[PROMPT]:
From the listing, collect all lines containing the word "script".

──────── DATA SHOWN ────────

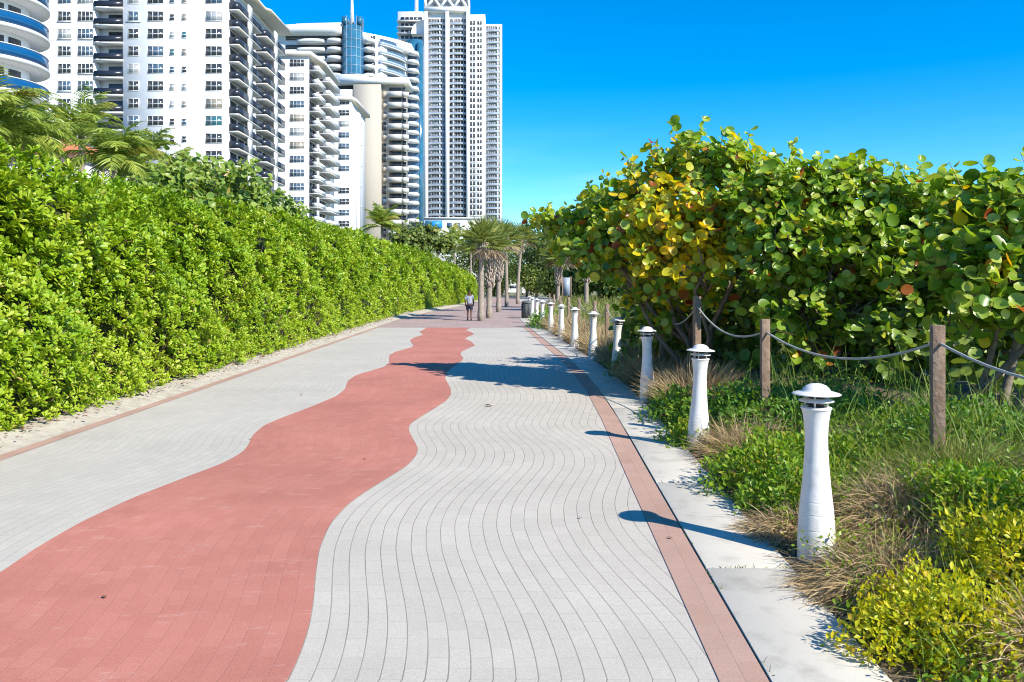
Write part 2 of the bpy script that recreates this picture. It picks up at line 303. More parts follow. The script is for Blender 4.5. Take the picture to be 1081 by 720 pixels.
def smooth_edge(e):
    x = np.interp(YS, e[:,1], e[:,0]); k = np.exp(-np.linspace(-2,2,13)**2); k /= k.sum()
    return np.convolve(np.pad(x, 6, mode='edge'), k, 'valid')
XR, XL = smooth_edge(RED_R), smooth_edge(RED_L)
nearL = YS < 5.5; XL[nearL] = np.interp(5.5, YS, XL) + .45*np.sin((YS[nearL]-5.5)*.9)       # beyond the frame the wave carries on
nearR = YS < 4.0; XR[nearR] = np.interp(4.0, YS, XR) - .5*np.sin((4.0-YS[nearR])*.9)
_cy = np.array([-6, 0, 4, 8.4, 11.8, 15, 18, 22, 27.6, 37, 45, 60]); _cx = np.array([.9, 1.12, 1.34, 1.55, 1.72, 1.83, 1.84, 1.76, 1.54, 1.22, 1.0, 1.0])
def CB(y): return np.interp(y, _cy, _cx)                      # outer edge of the right border
LEFT = -5.85
def sheet(name, y, xa, xb, z, m, u0=None, nx=2):
    g = G(); n = len(y); xs = [xa+(xb-xa)*i/(nx-1) for i in range(nx)]
    v = np.stack([np.stack([x, y, np.full(n, z)], 1) for x in xs], 1).reshape(-1,3)
    f = [(i*nx+j, i*nx+j+1, (i+1)*nx+j+1, (i+1)*nx+j) for i in range(n-1) for j in range(nx-1)]
    g.add(v, f)
    ref = xa if u0 is None else u0
    g.uv = np.stack([np.stack([y, x-ref], 1) for x in xs], 1).reshape(-1,2)
    return struct(g.build(name, m))
BX = CB(YS)
g = G(); g.add([(-6000,-300,-.06),(6000,-300,-.06),(6000,9000,-.06),(-6000,9000,-.06)], [(0,1,2,3)]); struct(g.build('ground', M['land']))
sheet('grey_paving', YS, XR-.03, BX-.22, .004, M['grey_paver'], XR, 6)
sheet('grey_paving', YS, np.full(len(YS), LEFT+.16), XL+.03, .004, M['grey_paver_far'], XL, 6)
sheet('red_paving', YS, XL, XR, .008, M['red_paver'], XR, 6)
sheet('border_paving', YS, BX-.25, BX, .009, M['border'])
sheet('border_paving', YS, np.full(len(YS), LEFT), np.full(len(YS), LEFT+.18), .009, M['border'])
# slab kerb along the bed, cast in lengths with open joints full of weeds
y0 = -4.0; g = G()
while y0 < 46:
    yy = np.array([y0, y0+2.38]); a = CB(yy)+.014; b = CB(yy)+.62
    g.prism([(a[0],yy[0]),(b[0],yy[0]),(b[1],yy[1]),(a[1],yy[1])], -.04, .012+rng.uniform(0,.006)); y0 += 2.4
struct(g.build('concrete_kerb', M['concrete'], bevel=.006))
YF = np.arange(36.6, 130, .8)
XLF = np.interp(YF, [36,48,60,75,90,130], [-6.0,-5.9,-5.1,-3.6,-2.6,-2.0]); XRF = np.interp(YF, [36,46,60,80,100,130], [1.24,1.3,2.2,5.2,7.8,9])
sheet('plaza_paving', YF, XLF, XRF, .006, M['mauve'], XLF, 4)
YQ = np.arange(88, 130, 1.0); sheet('grey_path', YQ, np.interp(YQ,[88,130],[1.6,3.0]), np.interp(YQ,[88,130],[6.0,8.6]), .012, M['grey_paver_far'])
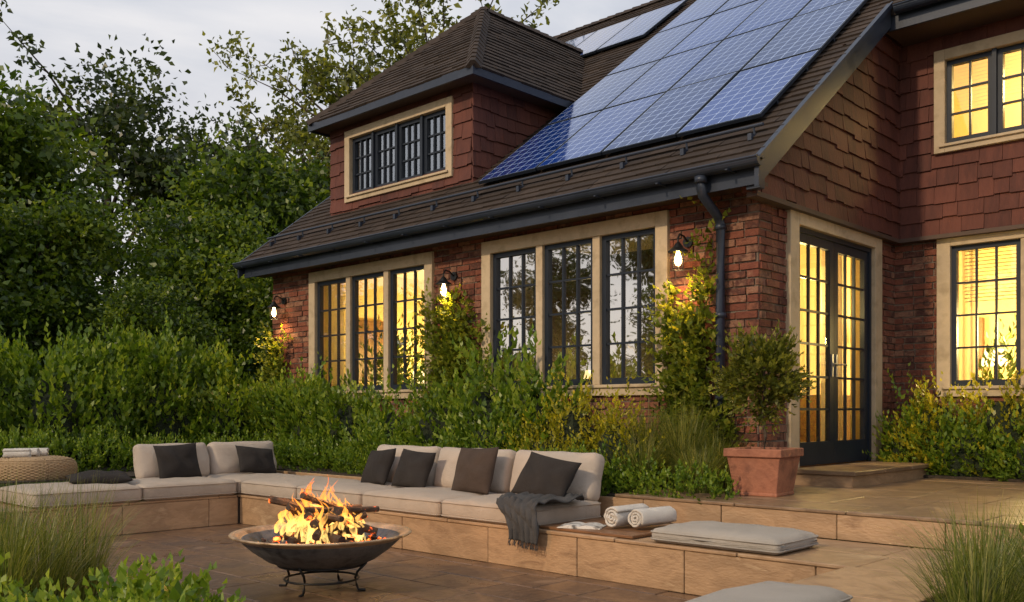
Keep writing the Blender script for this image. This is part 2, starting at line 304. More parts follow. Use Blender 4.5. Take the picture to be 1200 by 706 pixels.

────────

[TASK OUTPUT]:
Write part 2 of the bpy script that recreates this picture. It picks up at line 303. More parts follow. The script is for Blender 4.5. Take the picture to be 1081 by 720 pixels.
Keep writing the Blender script for this image. This is part 2, starting at line 304. More parts follow. Use Blender 4.5. Take the picture to be 1200 by 706 pixels.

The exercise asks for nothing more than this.